Would probably be better to pre-calculate the pressure values for each value of the analog input and store that as a lookup table. If you do not need the 6 or 7 digit precision of a float, storing as an integer takes less space, and with something as imprecise as this the analog value can be divide by 2, 4, or 8, etc to give less data points and a more stable gauge reading.
Older automotive sensors were commonly wired in series with the gauge and driven from a regulated 6V power source (crudely regulated). The gauge itself was a bi-metallic spring with the spring being heated by the current flow. 6 volts was used because early automobile batteries were 6V, when 12V batteries became common it was easier to regulate the voltage down to 6V than to redesign all the gauges to operate at the higher voltage.
Not at all: I've been playing with Arduinos for many years now so I'm aware of what's involved, and my prototype is already reading R values and displaying them on a custom-made 7-segment display board driven by multiple MAX7219 chips.
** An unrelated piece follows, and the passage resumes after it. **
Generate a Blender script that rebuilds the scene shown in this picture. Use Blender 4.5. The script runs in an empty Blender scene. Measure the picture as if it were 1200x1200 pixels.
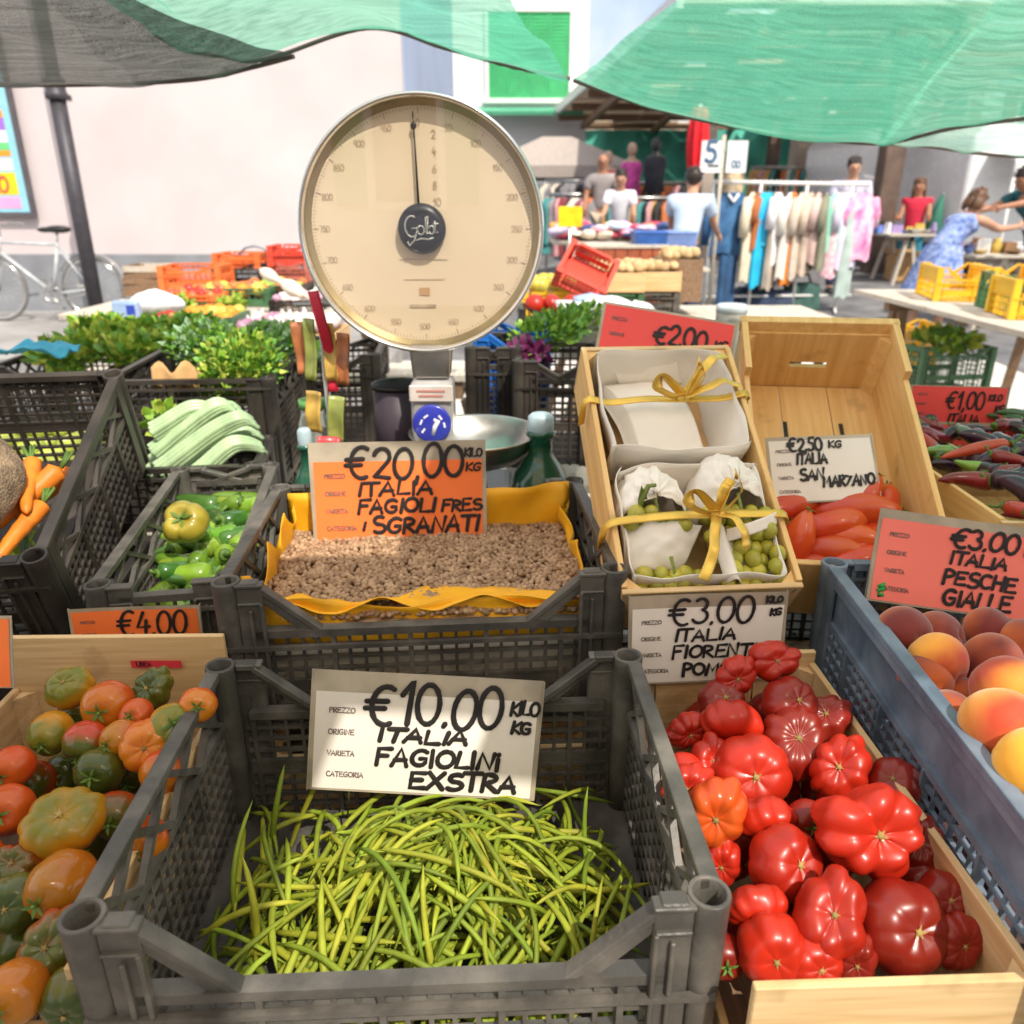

But, as others have proven, converting the data sheet into an actual formula was indeed a few minutes' work.
First, it is sure this is NOT Greek!! (GRuser speaking!!)
Good description from david_2018 "how it works" answer #11 , para 2
Excellent math from jremington
My suggestion :
put a some hundreds ohm (ie200-330ohm) resistor in series (Vcc->R->sensor->GND)
use a sketch to analog read between R and sensor
use a air pressure tank with indicator to "calibrate" yours
Good luck
If you already have R, then the calculation for the pressure is obtained by solving the quadratic equation for the characteristic curve.
Given this equation for the "typical" sensor response:
float R = -0.3682*P*P + 36.46*P + 10.65;
You get
float P = 0.8948E-6*R*R + 0.0271*R -0.2887;
But the linear equation works just about as well:
float P = 0.02899*R - 0.3427;
Check for R = 48 Ohms: P = 1.048 ATM
Your sensor won't have the typical values, so for better accuracy, you will need to calibrate the sensor by measuring R at a few different known pressures. A straight line fits works well.